A clubite tem um poder que anos e anos de tentativa de explicação de Estado de direito nunca poderiam ter.
Apesar de ser este um debate para o qual não tem resposta, algumas opiniões têm merecido a reflexão do jornalista. Daniel Oliveira destaca o texto de André Lamas Leite, no jornal Público , onde escreve que "claro que se pode começar uma investigação a partir do que vai saindo, que se pode tentar ir à mesma fonte", por isso fica a questão do que se pode usar ou não", e que tal espoleta um debate "acima de tudo jurídico", mas que depois desagua num segundo dilema: "se o ponto em que estamos entre o direito a descobrir a verdade e os direitos, liberdades e garantias das pessoas, se o equilíbrio entre os instrumentos de que hoje dispõe e os instrumentos do Estado é o certo".

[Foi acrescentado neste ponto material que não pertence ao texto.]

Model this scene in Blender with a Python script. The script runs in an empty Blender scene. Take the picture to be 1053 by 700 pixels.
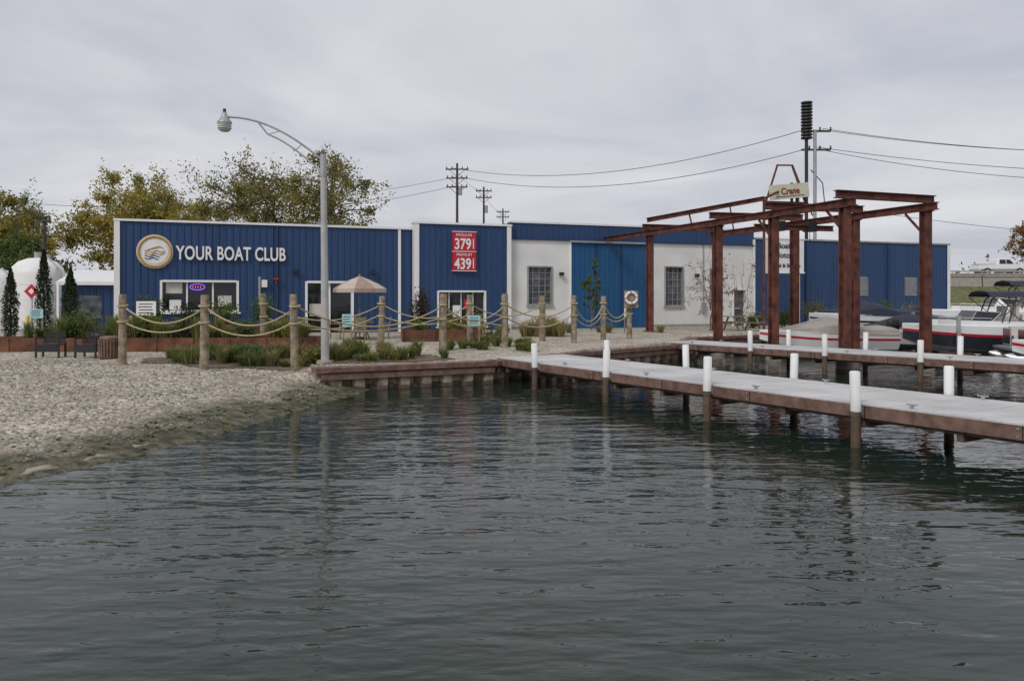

Daniel Oliveira deixa pois claro que considera que este é um "debate complicado, em que ser do Benfica, do FC Porto ou do Sporting não deveria interessar", e lamenta que a "clubite" contamine "de uma forma absolutamente descarada" a discussão.
Todas estas incoerências, remata, "dizem mesmo que a clubite tem um poder que anos e anos de tentativa de explicação de Estado de direito nunca poderiam ter".